Podczas wtorkowego spotkania w Terenowym Punkcie Pomocy Społecznej przy ulicy Piecucha studenci spoza Bytomia byli zachwyceni architekturą Bobrka. Na podstawie rozmów z mieszkańcami powstała broszura z listą rzeczy, które powinny ulec zmianie. Jak podkreślano, wiele z nich nie wymaga większych nakładów finansowych. Projekt ma szansę przyczynić się do nakładów finansowych przeznaczonych wyłącznie dla Bobrka. Jego uzupełnieniem jest logo dzielnicy w kształcie zielonej, poprzecinanej liniami litery B z dopiskiem Działa(j)my.

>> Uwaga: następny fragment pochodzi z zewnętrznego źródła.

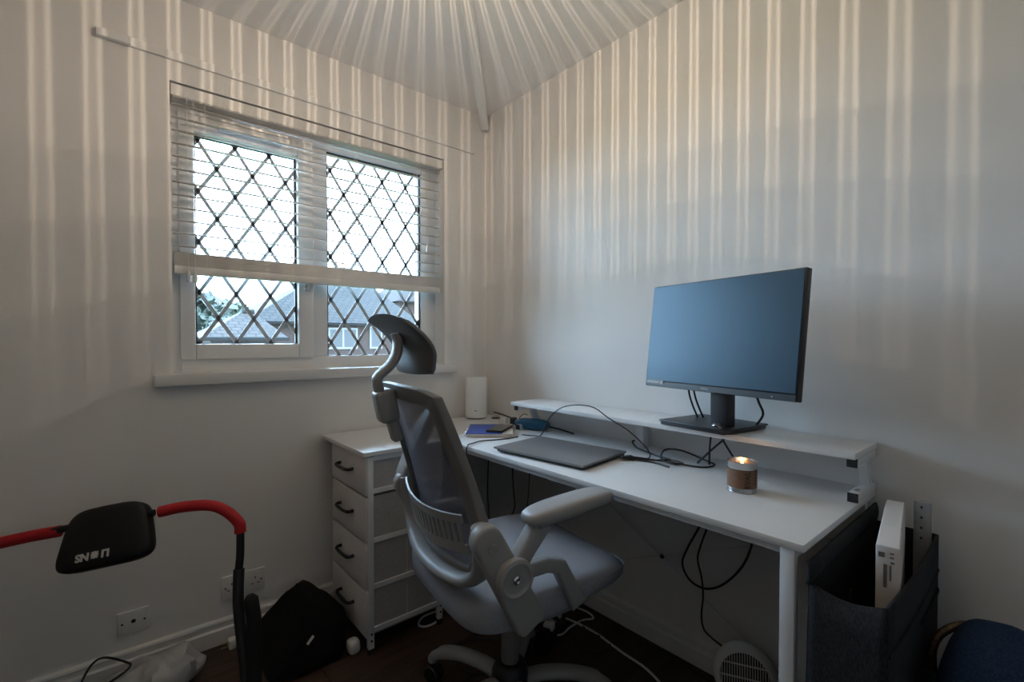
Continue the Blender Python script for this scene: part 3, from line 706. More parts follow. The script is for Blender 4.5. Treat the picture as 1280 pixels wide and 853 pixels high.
# ================================================================== FAN HEATER
fh = thing('fan_heater', 'round white fan heater on the floor behind the desk leg', 'heater', (-.135, -1.447, 0), 0)
rotf = Matrix.Rotation(R(-90), 3, 'Y') @ Matrix.Rotation(0, 3, 'Z')
rotf = Matrix.Rotation(R(28), 3, 'Z') @ Matrix.Rotation(R(-78), 3, 'Y')
MB().lathe([(0, -.055), (.05, -.055), (.078, -.035), (.087, 0), (.085, .022), (.074, .034), (.068, .036), (.066, .028), (0, .028)], (0, 0, .145), 36, rotf).build('heater_body', 'white_plastic', fh, smooth=40)
gr = MB()
for k in range(-9, 10):
    y = k * .0068; hh = math.sqrt(max(0, .066 ** 2 - y * y))
    if hh > .01: gr.box((0, y, .034), (2 * hh, .0022, .003))
for x in (-.035, 0, .035):
    hh = math.sqrt(.066 ** 2 - x * x); gr.box((x, 0, .035), (.003, 2 * hh, .003))
mm = rotf.to_4x4(); mm.translation = (0, 0, .145); bmesh.ops.transform(gr.bm, matrix=mm, verts=gr.bm.verts)
gr.build('front_grille', 'white_plastic', fh)
dd_ = MB().cyl((0, 0, .029), .065, .001, 'z', 32); bmesh.ops.transform(dd_.bm, matrix=mm, verts=dd_.bm.verts); dd_.build('fan_recess', 'black_plastic', fh)
MB().lathe([(0, 0), (.07, 0), (.072, .012), (.04, .035), (.03, .07), (0, .07)], (0, 0, 0), 28).build('heater_foot', 'white_plastic', fh, smooth=40)

# ================================================================== OFFICE CHAIR (x forward, y left in its own frame)
ch = thing('office_chair', 'grey mesh office chair with headrest and flip-up armrests facing the desk', 'chair', (-.66, -.985, 0), R(-8))
# base
MB().lathe([(0, .075), (.055, .075), (.058, .09), (.055, .15), (.045, .175), (.036, .18), (0, .18)], (0, 0, 0), 24).build('base_hub', 'black_plastic', ch, smooth=40)
for k in range(5):
    a = R(116 + 72 * k); cx_, sy_ = math.cos(a), math.sin(a)
    P = [(r * cx_, r * sy_, z) for r, z in ((.04, .125), (.10, .135), (.18, .132), (.25, .115), (.295, .088), (.305, .072))]
    lg = MB().tube(smooth_path(P, 4), [.026] * 8 + [.024] * 6 + [.020] * 7, 12, rb=[.020] * 14 + [.016] * 7).build('base_arm', 'grey_plastic', ch, smooth=60)
    cw = MB()
    for s in (-1, 1):
        wx, wy = .300 * cx_ - sy_ * .013 * s, .300 * sy_ + cx_ * .013 * s
        cw.cyl((wx, wy, .029), .028, .017, Matrix.Rotation(a, 3, 'Z') @ Matrix.Rotation(R(90), 3, 'X'), 18, .003)
    cw.box((.300 * cx_, .300 * sy_, .050), (.045, .020, .030), .006, rot=(0, 0, a))
    cw.build('caster', 'black_plastic', lg, smooth=40)
MB().cyl((0, 0, .265), .027, .19, 'z', 20, .002).build('gas_column', 'grey_plastic_d', ch, smooth=40)
MB().cyl((0, 0, .375), .014, .06, 'z', 16).build('gas_piston', 'black_metal', ch)
MB().box((-.02, 0, .405), (.20, .16, .035), .010).build('tilt_mechanism', 'black_plastic', ch, smooth=40)
MB().tube(smooth_path([(.02, -.08, .40), (.02, -.16, .40), (.03, -.22, .385)], 5), .006, 8).build('height_lever', 'black_plastic', ch, smooth=60)
# seat
SW, SD = .255, .255
def seat_warp(c):
    x, y, z = c
    z2 = z
    if x > .10: z2 -= .45 * (x - .10) ** 2
    if x > -.02 and z < .475: z2 += .034 * min(1, (x + .02) / .24) ** 1.3
    z2 += .010 * (abs(y) / SW) ** 2
    return (x, y, z2)
MB().sphere((0.014, 0, .468), (SD + .006, SW, .048), 56, 18, .36).warp(seat_warp).build('seat_cushion', 'seat_fab', ch, smooth=60)
MB().sphere((-.01, 0, .435), (.225, .225, .036), 36, 10, .6).build('seat_pan', 'grey_plastic', ch, smooth=60)
# backrest surface
def bx_edge(z):
    t = (z - .54) / .49
    return -.178 - .130 * max(0, t) ** 1.35
def bsurf(y, z, off=0.0):
    return Vector((bx_edge(z) - .045 * (1 - min(1, (y / .24) ** 2)) - off, y, z))
def hwid(z):
    t = (z - .54) / .49
    if t < .22: return .165 + .065 * math.sin(PI / 2 * max(0, t) / .22)
    return .230 - .040 * ((t - .22) / .78) ** 1.5
ring = []
zz1 = [.545 + (1.012 - .545) * k / 22 for k in range(23)]
for z in zz1: ring.append((hwid(z), z))
topn = 8
right = [(-h, z) for h, z in ring]; left = [(h, z) for h, z in ring]
top = [(-ring[-1][0] + 2 * ring[-1][0] * k / topn, 1.012 + .018 * (1 - (2 * k / topn - 1) ** 2) ** .5) for k in range(1, topn)]
bot = [(ring[0][0] - 2 * ring[0][0] * k / topn, .545 - .012 * (1 - (2 * k / topn - 1) ** 2) ** .5) for k in range(1, topn)]
loop = right + top + left[::-1] + bot
def band(loop2, width, thick, off):
    """closed flat frame following the back surface: outer loop and an inner loop scaled by width"""
    m = MB(); n = len(loop2)
    outer = [Vector((p[0], p[1])) for p in loop2]
    inner = []
    for i, p in enumerate(outer):
        a, b_ = outer[i - 1], outer[(i + 1) % n]; t = (b_ - a).normalized(); nn = Vector((t.y, -t.x))
        cdir = Vector((0, .78)) - p
        if nn.dot(cdir) < 0: nn = -nn
        inner.append(p + nn * width)
    V = []
    for p, q in zip(outer, inner):
        mid = p.lerp(q, .5)
        V.append([m.bm.verts.new(bsurf(p.x, p.y, off)), m.bm.verts.new(bsurf(p.x, p.y, off - thick)), m.bm.verts.new(bsurf(q.x, q.y, off - thick)), m.bm.verts.new(bsurf(q.x, q.y, off))])
    for i in range(n):
        A, B = V[i], V[(i + 1) % n]
        for k in range(4): m.bm.faces.new([A[k], A[(k + 1) % 4], B[(k + 1) % 4], B[k]])
    bmesh.ops.recalc_face_normals(m.bm, faces=m.bm.faces)
    es = [e for e in m.bm.edges if len(e.link_faces) == 2 and e.calc_face_angle(0) > R(50)]
    bmesh.ops.bevel(m.bm, geom=es, offset=.004, segments=2, affect='EDGES', profile=.5)
    return m
band(loop, .038, .026, .012).build('back_frame', 'grey_plastic_d', ch, smooth=50)
def meshfn(u, v):
    z = .56 + (1.00 - .56) * v; h = hwid(z) - .02; y = -h + 2 * h * u
    return bsurf(y, z, -.004)
MB().grid(meshfn, 16, 24).build('back_mesh', 'mesh_fab', ch, smooth=60)
# lower yoke, a thick U under the backrest
yk = [bsurf(y * .97, z, .026) for y, z, _ in smooth_path([(-.246, .715, 0), (-.243, .650, 0), (-.222, .590, 0), (-.165, .553, 0), (-.08, .543, 0), (0, .541, 0), (.08, .543, 0), (.165, .553, 0), (.222, .590, 0), (.243, .650, 0), (.246, .715, 0)], 4)]
MB().tube(yk, [.017] * len(yk), 12, rb=[.018, .024, .028] + [.028] * (len(yk) - 6) + [.028, .024, .018]).build('back_yoke', 'grey_plastic', ch, smooth=60)
# lumbar support with slots
lm = MB()
def lum(y, z): return bsurf(y, z, .020 + .012 * (1 - (y / .23) ** 2))
def lz(y, base): return base - .020 * (1 - (y / .22) ** 2)
for base, hgt in ((.722, .022), (.645, .024)):
    for off in (0,):
        lm.grid(lambda u, v, base=base, hgt=hgt: lum(-.188 + .376 * u, lz(-.188 + .376 * u, base) + hgt * (v - .5)), 20, 2)
for k in range(-8, 9):
    y = k * .0215
    lm.grid(lambda u, v, y=y: lum(y - .0055 + .011 * u, lz(y, .645) + (.072) * v), 1, 3)
lm.build('lumbar_support', 'grey_plastic', ch, solid=.005)
# headrest
clm = MB(); clm.box((-.375, 0, .975), (.050, .062, .085), .012, rot=(0, R(-12), 0)); clm.box((-.354, 0, .915), (.026, .040, .07), .008, rot=(0, R(-16), 0))
clm.build('headrest_clamp', 'grey_plastic', ch, smooth=50)
MB().tube(smooth_path([(-.385, 0, .99), (-.396, 0, 1.030), (-.394, 0, 1.050), (-.365, 0, 1.076), (-.347, 0, 1.105), (-.343, 0, 1.14), (-.350, 0, 1.160)], 5), .026, 12, rb=.012).build('headrest_stem', 'grey_plastic', ch, smooth=60)
def headfn(u, v, off):
    # u across, v bottom to top
    s = 2 * u - 1
    wdt = .140 * (1 - .16 * max(0, v - .35) ** 1.6) * (1 - .10 * (1 - v) ** 3)
    y = s * wdt
    zr_ = 1.055 + .152 * v - .011 * (abs(s) ** 2.5) * (v - .25) * 1.6 - .0 * s
    x = -.318 + .010 * v - .085 * max(0, v - .30) ** 1.8 / (.7 ** 1.8) + .016 * s * s * (1.0 - .4 * v)
    return Vector((x + off, y, zr_))
hp = MB(); nu, nv = 20, 14
def edge_t(u, v):
    e = min(u, 1 - u, v, 1 - v) * 8
    return .013 * min(1, max(0, e)) ** .5 + .003
A = [[hp.bm.verts.new(headfn(i / nu, j / nv, -edge_t(i / nu, j / nv) * .45)) for j in range(nv + 1)] for i in range(nu + 1)]
B = [[hp.bm.verts.new(headfn(i / nu, j / nv, edge_t(i / nu, j / nv) * 1.5)) for j in range(nv + 1)] for i in range(nu + 1)]
for i in range(nu):
    for j in range(nv):
        hp.bm.faces.new([A[i][j], A[i + 1][j], A[i + 1][j + 1], A[i][j + 1]]); hp.bm.faces.new([B[i][j], B[i][j + 1], B[i + 1][j + 1], B[i + 1][j]])
for i in range(nu):
    hp.bm.faces.new([A[i][0], B[i][0], B[i + 1][0], A[i + 1][0]]); hp.bm.faces.new([A[i][nv], A[i + 1][nv], B[i + 1][nv], B[i][nv]])
for j in range(nv):
    hp.bm.faces.new([A[0][j], A[0][j + 1], B[0][j + 1], B[0][j]]); hp.bm.faces.new([A[nu][j], B[nu][j], B[nu][j + 1], A[nu][j + 1]])
hp.build('headrest_pad', 'head_fab', ch, smooth=60)
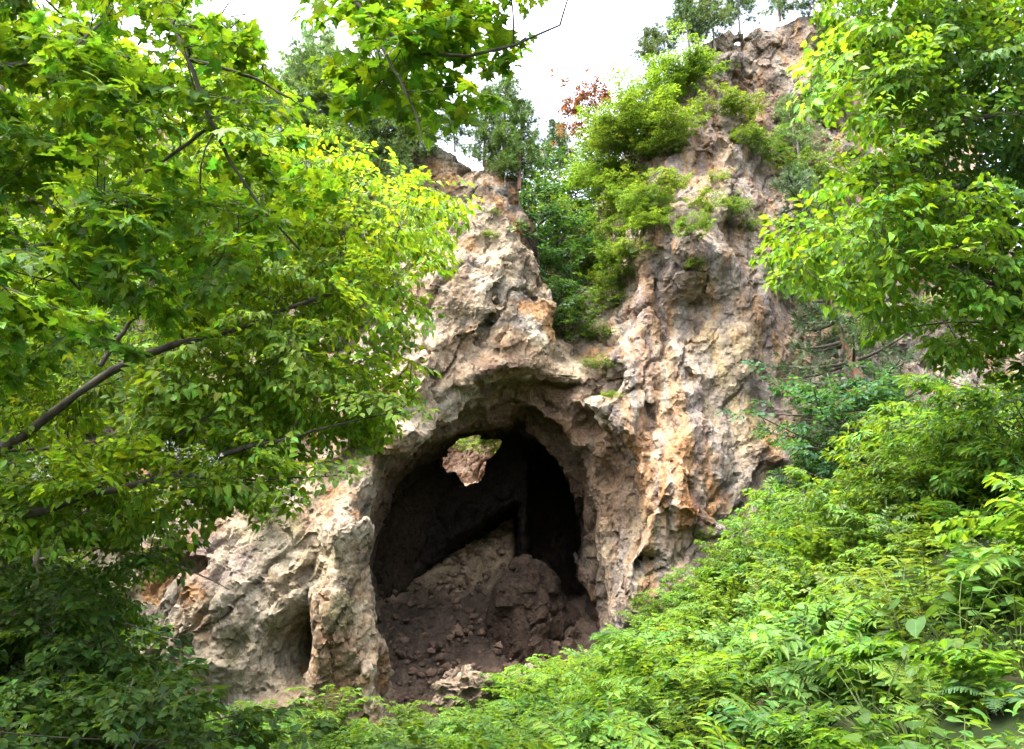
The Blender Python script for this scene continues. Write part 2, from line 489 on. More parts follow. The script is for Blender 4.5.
def subdivide(V, Q):
    n = len(V)
    e = np.concatenate([Q[:, [0, 1]], Q[:, [1, 2]], Q[:, [2, 3]], Q[:, [3, 0]]])
    e = np.sort(e, 1)
    key = e[:, 0].astype(np.int64) * n + e[:, 1]
    u, inv = np.unique(key, return_inverse=True)
    em = (V[u // n] + V[u % n]) / 2
    fm = V[Q].mean(1)
    m = len(Q)
    ei = inv.reshape(4, m) + n
    fi = np.arange(m) + n + len(u)
    Q2 = np.concatenate([np.stack([Q[:, k], ei[k], fi, ei[(k + 3) % 4]], 1) for k in range(4)])
    return np.concatenate([V, em, fm]), Q2


def vnormals(V, Q):
    fn = np.cross(V[Q[:, 2]] - V[Q[:, 0]], V[Q[:, 3]] - V[Q[:, 1]])
    N = np.zeros_like(V)
    for k in range(4):
        for c in range(3):
            N[:, c] += np.bincount(Q[:, k], fn[:, c], len(V))
    return N / (np.linalg.norm(N, axis=1)[:, None] + 1e-9)


def rock_tint(V, N):
    """Colours of the stone (cream, pink-brown, grey, ochre, traced patches), cave and lip shade painted in."""
    P = V * .35
    base = np.array([.40, .32, .235])
    C = np.tile(base, (len(V), 1))
    def mixin(w, c):
        w = np.clip(w, 0, 1)[:, None]
        C[:] = C * (1 - w) + np.array(c) * w
    n1 = fbm(P * [1.2, 1, .6], 4, 21); n2 = fbm(P * 1.7 + 9, 4, 31); n3 = fbm(P * 2.6 + 4, 4, 41)
    mixin(sstep(-.15, .5, n1) * .75, (.33, .225, .155))        # pink-brown
    mixin(sstep(.05, .7, n2) * .8, (.53, .465, .345))        # cream
    mixin(sstep(.05, .6, n3) * .8, (.27, .26, .25))
    n4 = fbm(P * 2.2 + 14, 4, 45); n5 = fbm(P * 3.5 + 24, 4, 46)
    mixin(sstep(.3, .75, n4) * .8, (.44, .25, .11))         # rust
    mixin(sstep(.2, .7, n5) * .7, (.60, .56, .49))          # whitish crust
    mixin(sstep(.25, .7, -n5) * .75, (.15, .125, .10))      # dark weathering      # grey
    def patch(px, py, Y, rx, rz, c, w, seed):
        q = at(px, py, Y)
        d = np.sqrt(((V[:, 0] - q[0]) / rx) ** 2 + ((V[:, 2] - q[2]) / rz) ** 2 + ((V[:, 1] - q[1]) / 3.5) ** 2)
        mixin(w * (1 - sstep(.45, 1.05, d + .45 * fbm(V * .9, 3, seed))), c)
    ochre, orange, yellow = (.46, .27, .12), (.43, .21, .085), (.52, .43, .25)
    grey, lav, moss, pink, cream = (.30, .295, .30), (.33, .30, .31), (.17, .17, .085), (.37, .245, .16), (.58, .51, .385)
    for a in [(668, 480, 25.2, 1.3, 2.4, orange, .4, 86), (655, 330, 26.1, .8, 2.0, pink, .6, 87), (730, 260, 27.5, 1.0, 1.4, pink, .6, 88), (670, 490, 25.4, 1.0, 1.9, orange, .85, 51), (690, 510, 25, .7, .8, orange, .8, 52), (650, 520, 24.8, .5, .7, ochre, .6, 53), (735, 400, 26, 1.0, 2.4, yellow, .85, 54), (740, 345, 26.5, 1.4, 1.0, yellow, .7, 55),
              (700, 420, 25.8, .45, 1.6, lav, .8, 56), (640, 380, 26, .8, 1.6, lav, .6, 57), (695, 255, 26.2, 1.2, .8, grey, .9, 58), (785, 480, 26.5, .5, 2, grey, .8, 59), (655, 310, 26.2, 1.5, .9, (.27, .19, .14), .8, 60),
              (710, 70, 30.5, 1.6, 1.4, grey, .7, 61), (690, 150, 29, .8, 1.6, ochre, .5, 62), (760, 110, 30.6, 1.2, 2.2, pink, .7, 63), (450, 175, 27.5, 1.3, 1.0, ochre, .8, 64), (455, 150, 27.8, 1.3, .45, grey, .8, 65),
              (430, 255, 26, 1.6, 1.6, cream, .8, 66), (500, 250, 26, 1.3, 1.8, cream, .6, 67), (470, 300, 25.3, 1.4, .8, (.27, .23, .17), .5, 68), (500, 345, 25, 1.6, .8, pink, .6, 69), (530, 375, 25, 1.6, .5, (.36, .22, .18), .7, 70),
              (330, 560, 23.6, .7, 1.1, cream, .8, 71), (340, 670, 23.3, 1.0, 1.9, pink, .85, 72), (350, 610, 23.4, .5, .6, moss, .6, 73), (270, 530, 23.8, 1.3, .7, (.24, .26, .13), .55, 74), (240, 620, 23.7, 2.3, 2.6, (.47, .44, .375), .85, 75),
              (235, 660, 23.6, .45, .9, moss, .8, 76), (225, 555, 24, 1.2, .7, lav, .6, 77), (640, 545, 24.9, .8, 1.4, (.30, .285, .22), .8, 78), (610, 590, 25.4, .7, 1.6, (.33, .27, .21), .7, 79), (380, 600, 24, .35, 2.5, ochre, .35, 80), (612, 445, 27, .9, 1.2, (.24, .165, .12), .8, 84), (545, 410, 27, 2.2, .8, (.25, .175, .125), .7, 85),  # last pair paints the shade under the arch lip
              (410, 470, 24.2, 1.2, 1.2, (.40, .31, .22), .6, 81), (900, 340, 30, 4, 4, (.40, .365, .35), .8, 82), (860, 100, 32, 3, 4, (.40, .35, .32), .7, 83)]:
        patch(*a)
    mixin(.5 * sstep(.3, -1.5, V[:, 0]) * sstep(-.3, .4, n5), (.50, .45, .36))
    # vertical mineral streaks on the right wall
    st = fbm(np.stack([V[:, 0] * 2.4, V[:, 1] * 1.2, V[:, 2] * .16], 1), 3, 91)
    mixin(sstep(.1, .6, st) * .65 * sstep(2, 4, V[:, 0]), (.52, .46, .38))
    s2 = fbm(np.stack([V[:, 0] * 3.6 + 5, V[:, 1] * 1.6, V[:, 2] * .2], 1), 3, 93)
    mixin(sstep(.2, .6, s2) * .65 * sstep(2, 4, V[:, 0]), (.40, .25, .14))
    mixin(sstep(.2, .6, -s2) * .6 * sstep(1, 3, V[:, 0]), (.31, .29, .30))
    mixin(sstep(.15, .7, -st) * .6 * sstep(2, 4, V[:, 0]), (.24, .2, .19))
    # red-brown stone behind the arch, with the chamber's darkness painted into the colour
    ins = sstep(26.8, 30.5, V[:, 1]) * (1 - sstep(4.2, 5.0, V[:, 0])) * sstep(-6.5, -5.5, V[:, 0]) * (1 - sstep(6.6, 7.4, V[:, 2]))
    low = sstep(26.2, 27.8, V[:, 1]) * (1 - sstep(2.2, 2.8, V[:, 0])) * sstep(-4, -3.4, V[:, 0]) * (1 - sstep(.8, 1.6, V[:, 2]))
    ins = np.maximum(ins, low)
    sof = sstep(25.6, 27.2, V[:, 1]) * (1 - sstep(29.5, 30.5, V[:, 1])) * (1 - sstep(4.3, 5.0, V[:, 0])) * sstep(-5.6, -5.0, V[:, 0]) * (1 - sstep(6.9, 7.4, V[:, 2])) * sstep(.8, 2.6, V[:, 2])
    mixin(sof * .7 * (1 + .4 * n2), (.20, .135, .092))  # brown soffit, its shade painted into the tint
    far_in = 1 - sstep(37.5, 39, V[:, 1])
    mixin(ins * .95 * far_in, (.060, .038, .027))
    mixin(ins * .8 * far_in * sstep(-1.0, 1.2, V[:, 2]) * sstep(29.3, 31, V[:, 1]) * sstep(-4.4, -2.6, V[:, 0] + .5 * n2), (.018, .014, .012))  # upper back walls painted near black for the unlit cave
    g_ = C.mean(1, keepdims=True) * np.array([1.12, 1.0, .88])
    C[:] = np.clip(g_ + (C - g_) * 1.1, .01, .75)
    beyond = sstep(37.5, 39, V[:, 1]) * (1 - sstep(2, 3, V[:, 0])) * sstep(-9, -8, V[:, 0]) * (1 - sstep(9.5, 11, V[:, 2]))
    mixin(beyond * .85, (.21, .14, .105))
    # soil and humus on flat ledges
    mixin(sstep(.55, .85, N[:, 2]) * (.35 + .4 * sstep(8, 16, V[:, 2])) * (1 - ins), (.16, .15, .085))
    return C * np.array([.525, .525, .505])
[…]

Oprócz dziennikarzy z efektami pracy zapoznali się przedstawiciele władz miasta i sami mieszkańcy.

Ocena: 3,00
Liczba ocen: 0
Oceń ten wpis

Komentarze

  • XYZ
    Pamiętam Bobrek z czasów dzieciństwa i wyglądał on zupełnie inaczej. Był zadbany, mieszkańcy życzliwi, organizowane były festyny na stadionie...to przeszłość. Dzisiejszy Bobrek to schronienie dla "wysiedleńców" z centrum i innych cieszących się lepszą sławą dzielnic Bytomia. Obecnie normalni mieszkańcy tracą dużo, bojąc się o własne mieszkania, natomiast cieszą się ci, którzy nie płacą prądu, czynszu itd.
  • Lolo
    ale prosze powiedziec co zrobili ci Artysci?
    a moze skasowali tylko pieniadze !
    Niepotrzeba nam Artystow, potrzebne sa inwestycje, oraz rozmowy z mieszkancami, z prosba o zachowania sie jak ludzie, to i smieci nie bedzie !
  • Nieurodzony we Lwowie
    Edek, a te kredki to wy robicie z wazeliny?????
  • Edek z fabryki kredek
    Dlatego dobrze że wygrał Bartyla. 6 lat rządów PO w mieście jeszcze długo będzie nam odbijać się czkawką.
  • Adrian
    Miałem dzisiaj "przyjemność" przejazdu przez Bobrek ulicą Konstytucji, a wspomnę, że nie byłem w Bobrku od kilku miesięcy, i może dlatego to co zobaczyłem, było dla mnie tak wstrząsające. Ilość śmieci, papiery i worki foliowe latające na wietrze, puste PETy, stłuczone szkło. Sama ulica pokryta grubą warstwą brudu. "Broadway-a" czyszczącego ulicę, to chyba nikt nie pamięta. O mentalności części mieszkańców się nie wypowiadam ale, gdzie są administratorzy, zarządcy nieruchomości, sprzątający dozorcy. O sprawdzającej porządek Straży Miejskiej nie wspomnę. Brak odpowiedniej ilości koszy nie jest problemem. Problem to "kultura" śmiecących ale przede wszystkim brak systematycznego sprzątania.